The third thing is that we have a God-given faculty for recognizing God’s truth. We might use the word ‘intuition’ or even ‘imagination’. Newman talked of ‘the illative sense’. By this he meant the ability of the mind actively to grasp, to seize hold of truth and make it our own. For Newman, the mind is not an empty vessel waiting to be filled with truth, but an active organ with an instinct for truth, which is quick to recognize and to grasp God’s truth if we will only let it do so. We may seize the truth of God with the intellect but our hearts also play their part in the discerning of God’s truth; the truth brings its own certitude, or assurance, that it is true; and confident living in truth shapes and transforms our whole lives.

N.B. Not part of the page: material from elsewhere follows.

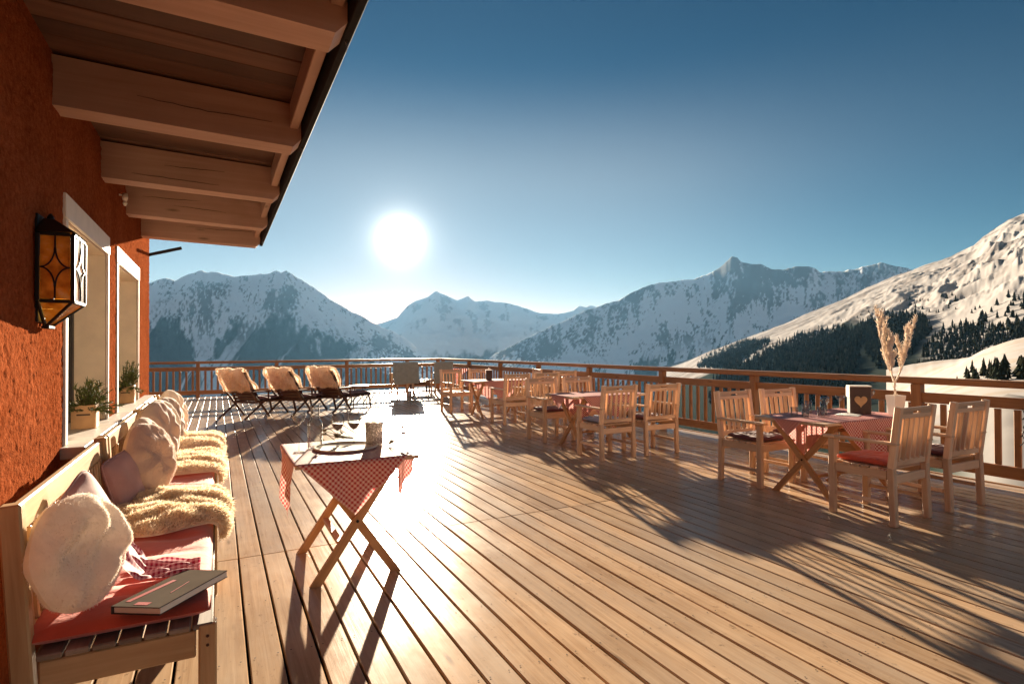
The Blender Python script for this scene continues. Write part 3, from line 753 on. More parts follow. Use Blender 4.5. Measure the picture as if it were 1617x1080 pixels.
# sheepskins
def sheepskin(name, label, loc, Lx, Ly, seed, n, drop=.16, mat='wool', blade=.034):
    rr = random.Random(seed); ph = [rr.uniform(0, 6) for _ in range(8)]
    mb = MB()
    def P(u, v):
        a, b = 2*u-1, 2*v-1
        # square -> irregular hide
        ang = math.atan2(b, a); sq = max(abs(a), abs(b)); k = sq/(math.hypot(a, b)+1e-6)
        rad = (1+.07*math.sin(3*ang+ph[0])+.05*math.sin(5*ang+ph[1]))
        k = k*.55+.45
        x = a*k*rad; y = b*k*rad*Ly/2
        s = (x+1)/2*(Lx+drop)          # arc length from the backrest
        edge = 1-sq**6
        hgt = .045*edge**.6+.008*math.sin(y*42+ph[2]+2*math.sin(s*16))*edge+.005*math.sin(s*37+y*20+ph[3])*edge+.012*math.sin(y*17+s*9+ph[4])*edge
        if s < Lx: return Vector((-Lx+s, y, hgt))
        e = s-Lx; r = .05; th = min(e/r, PI/2)
        px = r*math.sin(th)*1.0; pz = -r*(1-math.cos(th))-max(0, e-r*PI/2)
        return Vector((px+hgt*math.sin(th), y, pz+hgt*math.cos(th)))
    mb.grid(P, 40, 56)
    for i in range(n):
        u, v = rr.uniform(.005, .995), rr.uniform(.005, .995); p = P(u, v); e = .01
        du = P(min(1, u+e), v)-P(max(0, u-e), v); dv = P(u, min(1, v+e))-P(u, max(0, v-e)); nn = du.cross(dv)
        if nn.length < 1e-9: continue
        nn.normalize()
        clump = Vector((math.sin(p.y*60+ph[5])*.7+.25, math.sin(p.x*45+p.y*31)*.7-.1, 0))
        mb.blade(p-nn*.004, nn*.8+clump*.5+Vector((rr.uniform(-.6, .6), rr.uniform(-.6, .6), 0)), blade*rr.uniform(.6, 1.15), .0055, .35)
    return tag(mb.build(name, mat, None, loc), label, 'sheepskin', 'sheepskins on the benches')
sheepskin('sheepskin', 'nearest shaggy cream sheepskin draped over the front of the bench seat', (-.045, 3.52, .555), .44, .86, 1, 24000)
sheepskin('sheepskin', 'second cream sheepskin on the middle bench before the largest pillow', (-.045, 4.88, .555), .44, .84, 2, 8000)
sheepskin('sheepskin', 'farthest cream sheepskin laid on the last bench', (-.045, 6.02, .555), .44, .84, 3, 6000)

# ================================================================== SMALL FOLDING TABLE
TC = Vector((.755, 3.845, 0)); TZ = .735
def xtable(name, label, loc, hx, hy, H, along, group=None, slat=True, n=6):
    # along='x': leg pairs cross in the x direction (two pairs apart in y); 'y': the reverse
    t_ = thing(name, label, 'table', loc, 0, group)
    mb = MB()
    if slat:
        if along == 'x':
            for i in range(n): mb.box((-hx+(2*hx)*(i+.5)/n, 0, H-.011), (2*hx/n-.006, 2*hy-.06, .022), None, .004)
            for s in (-1, 1): mb.box((0, s*(hy-.015), H-.012), (2*hx, .03, .024), None, .004)
        else:
            for i in range(n): mb.box((0, -hy+(2*hy)*(i+.5)/n, H-.013), (2*hx-.06, 2*hy/n-.006, .026), None, .004)
            for s in (-1, 1): mb.box((s*(hx-.015), 0, H-.014), (.03, 2*hy, .028), None, .004)
    mb.build('tabletop', 'teak', t_)
    a = hx-.10 if along == 'x' else hy-.02; bsep = hy-.10 if along == 'x' else hx-.22
    top = H-.028; wd, th = .052, .026
    for s in (-1, 1):
        off = s*bsep
        for q in (-1, 1):
            o2 = off-s*q*.0135 if True else off
            if along == 'x': p0, p1, upv = (q*a*.92, o2, 0), (-q*a*.92, o2, top), (0, 1, 0)
            else: p0, p1, upv = (o2, q*a*.92, 0), (o2, -q*a*.92, top), (1, 0, 0)
            d = (Vector(p1)-Vector(p0)).normalized(); L_ = (Vector(p1)-Vector(p0)).length
            m = MB()
            # leg as a parallelogram with level-cut ends
            w2 = wd/2/d.z
            if along == 'x': poly = [(p0[0]-w2, 0), (p0[0]+w2, 0), (p1[0]+w2, top), (p1[0]-w2, top)]; fn = lambda x, z, dd: (x, o2+dd, z)
            else: poly = [(p0[1]-w2, 0), (p0[1]+w2, 0), (p1[1]+w2, top), (p1[1]-w2, top)]; fn = lambda y, z, dd: (o2+dd, y, z)
            bsi = len(m.v); ou = random.random()*20
            for dd in (-th/2, th/2):
                for p in poly: m.v.append(Vector(fn(p[0], p[1], dd)))
            uvq = [(ou, 0), (ou, wd), (ou+L_, wd), (ou+L_, 0)]
            m.face((bsi, bsi+1, bsi+2, bsi+3), uvq); m.face((bsi+7, bsi+6, bsi+5, bsi+4), list(reversed(uvq)))
            for i in range(4):
                j = (i+1) % 4
                ul = L_ if i in (1, 3) else wd
                m.face((bsi+j, bsi+i, bsi+4+i, bsi+4+j), [(ou+ul, .5), (ou, .5), (ou, .5+th), (ou+ul, .5+th)])
            m.build('leg', 'larch', t_)
        m = MB(); c = (0, off, top/2) if along == 'x' else (off, 0, top/2); dr = Vector((0, 1, 0)) if along == 'x' else Vector((1, 0, 0))
        m.tube([Vector(c)-dr*.032, Vector(c)+dr*.032], .009, 10); m.build('pivot_bolt', 'dark_metal', t_)
    m = MB(); m_ = MB()
    zz = .22; f = 1-2*zz/top
    for q in (-1,):
        if along == 'x': m.bar((q*a*.92*f, -bsep+.028, zz), (q*a*.92*f, bsep-.028, zz), .04, .024)
        else: m.bar((-bsep+.028, q*a*.92*f, zz), (bsep-.028, q*a*.92*f, zz), .04, .024)
    zt = top-.06; f2 = 1-2*zt/top
    m.build('stretcher', 'larch', t_); m = m_
    if along == 'x': m.bar((a*.92*f2, -bsep+.028, zt), (a*.92*f2, bsep-.028, zt), .04, .024)
    else: m.bar((-bsep+.028, a*.92*f2, zt), (bsep-.028, a*.92*f2, zt), .04, .024)
    m.build('stretcher', 'larch', t_)
    return t_
def cloth(name, label, loc, hx, hy, Ln, z, rot=PI/4, mat='gingham_red', off=(0, 0), group=None, N=84, seed=0):
    mb = MB(); g = .006; cr, sr = math.cos(rot), math.sin(rot)
    rr = random.Random(seed); ph = [rr.uniform(0, 6) for _ in range(5)]
    def fn(u, v):
        a, b = (u-.5)*Ln, (v-.5)*Ln
        x = a*cr-b*sr+off[0]; y = a*sr+b*cr+off[1]; zz = z+.0035
        ox = max(0, abs(x)-hx-g); oy = max(0, abs(y)-hy-g); sx = 1 if x > 0 else -1; sy = 1 if y > 0 else -1
        dro = 0
        if ox > 0: dro = ox; xx = sx*(hx+g+(.018*math.sin(y*17+ph[0])+.010*math.sin(y*41+ph[2]))*min(1, ox*5)+.05*ox*ox)
        else: xx = x
        if oy > 0: dro = max(dro, oy) if ox > 0 else oy; yy = sy*(hy+g+(.018*math.sin(x*15+ph[1])+.010*math.sin(x*38+ph[3]))*min(1, oy*5)+.05*oy*oy)
        else: yy = y
        zz -= dro
        if dro == 0: zz += .0012*(1+math.sin(x*13+ph[2])*math.sin(y*11+ph[3]))
        return (xx, yy, zz)
    mb.grid(fn, N, N, 0, True, lambda u, v: (u*Ln, v*Ln))
    return tag(mb.build(name, mat, None, loc), label, 'tablecloth', group)
xtable('folding_table', 'small folding wooden table with crossed legs standing alone near the benches', TC, .365, .40, TZ, 'x')
cloth('tablecloth', 'red gingham cloth laid diagonally with hanging corners on the small table', TC, .365, .40, 1.06, TZ, PI/4, 'gingham_red', (-.03, .02))

# glassware (z = table surface)
def wineglass(label, loc, h=.205, R=.043, wine=.0, group='glasses on the small table', cat='wine glass'):
    t_ = thing('wine_glass', label, cat, loc, 0, group)
    b = h*.46
    out = [(0, 0), (.034, .0), (.033, .003), (.006, .007), (.0038, .02), (.0038, b-.012), (.008, b-.002), (R*.62, b+.02), (R*.93, b+.045), (R, b+.065), (R*.95, b+.09), (R*.80, h)]
    inn = [(R*.80-.0012, h), (R*.95-.0014, b+.09), (R-.0014, b+.065), (R*.93-.0014, b+.046), (R*.62-.0012, b+.022), (.006, b+.004), (0, b+.003)]
    MB().lathe(out+inn, (0, 0, 0), 28).build('bowl', 'glass', t_)
    if wine:
        w = [(0, b+.0036), (.0057, b+.0046), (R*.62-.0016, b+.0226), (R*.93-.0018, b+.046), (R*.945-.0018, b+.05), (0, b+.05)]
        MB().lathe(w, (0, 0, 0), 28).build('red_wine', 'wine', t_)
    return t_
def coupe(label, loc, h=.24, group='glasses on the small table', R=.04):
    b = h*.74
    out = [(0, 0), (.034, 0), (.033, .003), (.006, .006), (.004, .02), (.004, b-.02), (.010, b), (R*.85, b+.02), (R, b+.04), (R, h)]
    inn = [(R-.0014, h), (R-.0016, b+.041), (R*.85-.001, b+.023), (.006, b+.004), (0, b+.003)]
    return tag(MB().lathe(out+inn, (0, 0, 0), 26).build('stem_glass', 'glass', None, loc), label, 'glass', group)
def tumbler(label, loc, h=.09, R=.034, mat='glass', group='glasses on the dining table', name='tumbler', cat='glass'):
    out = [(0, 0), (R*.86, 0), (R*.9, .004), (R, h)]; inn = [(R-.002, h), (R*.86, .010), (0, .010)]
    return tag(MB().lathe(out+inn, (0, 0, 0), 24).build(name, mat, None, loc), label, cat, group)
z = TZ+.0065
TXY = {}
coupe('tall empty champagne glass at the left edge of the small table', (.46, 3.86, z), .25)
car = thing('carafe', 'clear glass water carafe beside the champagne glass on the small table', 'carafe', (.575, 3.98, z))
po = [(0, 0), (.043, 0), (.047, .006), (.047, .165), (.044, .178), (.030, .188), (.0275, .196), (.0275, .262), (.029, .268), (.029, .282)]
pi_ = [(.0265, .282), (.0255, .264), (.0255, .197), (.028, .190), (.042, .176), (.0445, .164), (.0445, .012), (0, .011)]
MB().lathe(po+pi_, (0, 0, 0), 32).build('vessel', 'glass', car)
wineglass('glass of red wine standing between the carafe and the other wine glass', (.725, 3.99, z), .215, .044, 1)
wineglass('glass of red wine standing nearer the cut glass tumbler', (.835, 4.00, z), .215, .044, 1)
tumbler('large cut glass candle jar with textured sides at the right of the small table', (.955, 3.92, z), .155, .062, 'cut_glass', 'glasses on the small table', 'candle_jar', 'candle jar')
tr_ = thing('serving_board', 'round pale wooden serving board in the middle of the small table', 'tray', (.76, 3.90, z))
MB().lathe([(0, .006), (.185, .006), (.192, .012), (.204, .012), (.207, .007), (.200, 0), (0, 0)], (0, 0, 0), 48).build('board', 'plaster', tr_)
for nm, lc, s_, lab in (('dried_sprig', (.84, 4.06, z+.026), 5, 'dry twig with dark seed heads lying on the round serving board'), ('dried_sprig', (1.03, 3.84, z+.004), 9, 'dried sprig of brown flower heads leaning against the cut glass jar')):
    rr = random.Random(s_); mb = MB(); up_ = 1 if s_ == 9 else .25
    for i in range(7):
        a = rr.uniform(-1.2, 1.2)+(.2 if s_ == 9 else 2.9); e = rr.uniform(.2, 1.0)*up_; Ln = rr.uniform(.11, .22)
        d = Vector((math.cos(a)*math.cos(e), math.sin(a)*math.cos(e)*.6, math.sin(e)))
        mb.tube([Vector((0, 0, .004)), d*Ln*.5+Vector((0, 0, .006)), d*Ln+Vector((0, 0, .006))], [.003, .0022, .0015], 5)
        for k in range(16):
            nn = Vector((rr.uniform(-1, 1), rr.uniform(-1, 1), rr.uniform(-.2, 1))); mb.blade(d*Ln+Vector((0, 0, .008)), nn, rr.uniform(.016, .032), .009, .1)
    tag(mb.build(nm, 'sprig', None, lc), lab, 'sprig')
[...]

Newman thought it was important to understand this – he called his book about believing The Grammar of Assent. He wanted us to know that real truth is not something human beings make up. There are statements which can be proved logically to which we give intellectual or notional assent. We can be certain they are true. There are statements which can be proved experimentally to which we give real assent – because we have tested them and we know them to be true: of these things we can also be certain. There are statements about God and humanity which are true and to which we give real assent, but which can only be proved in our personal experience: of these we can have certitude - if we reach out in faith to grasp with our whole mind this truth that comes to us from God. Newman believed with his heart and his intellect - with his whole mind - the promise of Jesus, given to us in the Fourth Gospel, ‘You will know the truth and the truth will make you free.’ (Jn 8:32).